STATED GOAL: Return all the data, word for word.

*** DATA SHOWN ***

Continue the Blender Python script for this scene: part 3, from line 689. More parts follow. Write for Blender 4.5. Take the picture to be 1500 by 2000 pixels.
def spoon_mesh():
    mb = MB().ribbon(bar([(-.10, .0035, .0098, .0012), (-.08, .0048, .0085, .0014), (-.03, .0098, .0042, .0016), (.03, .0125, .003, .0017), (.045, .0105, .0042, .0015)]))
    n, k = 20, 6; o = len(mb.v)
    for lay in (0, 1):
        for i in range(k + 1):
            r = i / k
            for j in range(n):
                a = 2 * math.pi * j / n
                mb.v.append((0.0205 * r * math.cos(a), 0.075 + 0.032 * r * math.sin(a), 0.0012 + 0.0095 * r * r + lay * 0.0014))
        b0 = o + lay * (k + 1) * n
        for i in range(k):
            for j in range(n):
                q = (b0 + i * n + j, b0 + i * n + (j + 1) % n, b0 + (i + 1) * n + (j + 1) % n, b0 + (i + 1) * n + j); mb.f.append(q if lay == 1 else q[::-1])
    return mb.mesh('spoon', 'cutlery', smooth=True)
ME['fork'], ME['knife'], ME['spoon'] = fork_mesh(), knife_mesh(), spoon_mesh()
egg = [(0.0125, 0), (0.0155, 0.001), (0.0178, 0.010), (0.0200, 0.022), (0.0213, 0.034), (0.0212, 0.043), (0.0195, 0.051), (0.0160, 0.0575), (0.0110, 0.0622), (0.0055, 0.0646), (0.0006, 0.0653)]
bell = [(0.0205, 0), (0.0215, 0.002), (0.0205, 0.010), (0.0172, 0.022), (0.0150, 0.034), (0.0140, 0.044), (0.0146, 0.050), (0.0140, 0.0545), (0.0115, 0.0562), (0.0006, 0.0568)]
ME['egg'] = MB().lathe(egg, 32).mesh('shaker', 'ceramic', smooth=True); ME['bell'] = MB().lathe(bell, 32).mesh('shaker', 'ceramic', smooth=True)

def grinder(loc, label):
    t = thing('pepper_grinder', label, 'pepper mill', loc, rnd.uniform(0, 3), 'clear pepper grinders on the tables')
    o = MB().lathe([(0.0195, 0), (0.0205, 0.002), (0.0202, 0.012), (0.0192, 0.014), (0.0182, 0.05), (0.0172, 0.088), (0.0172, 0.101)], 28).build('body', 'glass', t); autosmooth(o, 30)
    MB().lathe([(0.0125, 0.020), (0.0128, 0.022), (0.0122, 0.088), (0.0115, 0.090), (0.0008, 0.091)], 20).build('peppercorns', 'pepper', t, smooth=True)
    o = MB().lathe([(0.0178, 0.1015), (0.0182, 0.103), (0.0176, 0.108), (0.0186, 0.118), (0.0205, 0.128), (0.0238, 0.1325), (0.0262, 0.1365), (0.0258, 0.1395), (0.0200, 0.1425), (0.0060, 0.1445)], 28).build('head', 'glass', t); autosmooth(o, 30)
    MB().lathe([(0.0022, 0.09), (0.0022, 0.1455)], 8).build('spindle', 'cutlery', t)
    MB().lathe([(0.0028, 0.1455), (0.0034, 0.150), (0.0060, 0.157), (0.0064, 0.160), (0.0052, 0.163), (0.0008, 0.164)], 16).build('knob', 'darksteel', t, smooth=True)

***

SOLUTION:
Continue the Blender Python script for this scene: part 3, from line 689. More parts follow. Write for Blender 4.5. Take the picture to be 1500 by 2000 pixels.
def spoon_mesh():
    mb = MB().ribbon(bar([(-.10, .0035, .0098, .0012), (-.08, .0048, .0085, .0014), (-.03, .0098, .0042, .0016), (.03, .0125, .003, .0017), (.045, .0105, .0042, .0015)]))
    n, k = 20, 6; o = len(mb.v)
    for lay in (0, 1):
        for i in range(k + 1):
            r = i / k
            for j in range(n):
                a = 2 * math.pi * j / n
                mb.v.append((0.0205 * r * math.cos(a), 0.075 + 0.032 * r * math.sin(a), 0.0012 + 0.0095 * r * r + lay * 0.0014))
        b0 = o + lay * (k + 1) * n
        for i in range(k):
            for j in range(n):
                q = (b0 + i * n + j, b0 + i * n + (j + 1) % n, b0 + (i + 1) * n + (j + 1) % n, b0 + (i + 1) * n + j); mb.f.append(q if lay == 1 else q[::-1])
    return mb.mesh('spoon', 'cutlery', smooth=True)
ME['fork'], ME['knife'], ME['spoon'] = fork_mesh(), knife_mesh(), spoon_mesh()
egg = [(0.0125, 0), (0.0155, 0.001), (0.0178, 0.010), (0.0200, 0.022), (0.0213, 0.034), (0.0212, 0.043), (0.0195, 0.051), (0.0160, 0.0575), (0.0110, 0.0622), (0.0055, 0.0646), (0.0006, 0.0653)]
bell = [(0.0205, 0), (0.0215, 0.002), (0.0205, 0.010), (0.0172, 0.022), (0.0150, 0.034), (0.0140, 0.044), (0.0146, 0.050), (0.0140, 0.0545), (0.0115, 0.0562), (0.0006, 0.0568)]
ME['egg'] = MB().lathe(egg, 32).mesh('shaker', 'ceramic', smooth=True); ME['bell'] = MB().lathe(bell, 32).mesh('shaker', 'ceramic', smooth=True)

def grinder(loc, label):
    t = thing('pepper_grinder', label, 'pepper mill', loc, rnd.uniform(0, 3), 'clear pepper grinders on the tables')
    o = MB().lathe([(0.0195, 0), (0.0205, 0.002), (0.0202, 0.012), (0.0192, 0.014), (0.0182, 0.05), (0.0172, 0.088), (0.0172, 0.101)], 28).build('body', 'glass', t); autosmooth(o, 30)
    MB().lathe([(0.0125, 0.020), (0.0128, 0.022), (0.0122, 0.088), (0.0115, 0.090), (0.0008, 0.091)], 20).build('peppercorns', 'pepper', t, smooth=True)
    o = MB().lathe([(0.0178, 0.1015), (0.0182, 0.103), (0.0176, 0.108), (0.0186, 0.118), (0.0205, 0.128), (0.0238, 0.1325), (0.0262, 0.1365), (0.0258, 0.1395), (0.0200, 0.1425), (0.0060, 0.1445)], 28).build('head', 'glass', t); autosmooth(o, 30)
    MB().lathe([(0.0022, 0.09), (0.0022, 0.1455)], 8).build('spindle', 'cutlery', t)
    MB().lathe([(0.0028, 0.1455), (0.0034, 0.150), (0.0060, 0.157), (0.0064, 0.160), (0.0052, 0.163), (0.0008, 0.164)], 16).build('knob', 'darksteel', t, smooth=True)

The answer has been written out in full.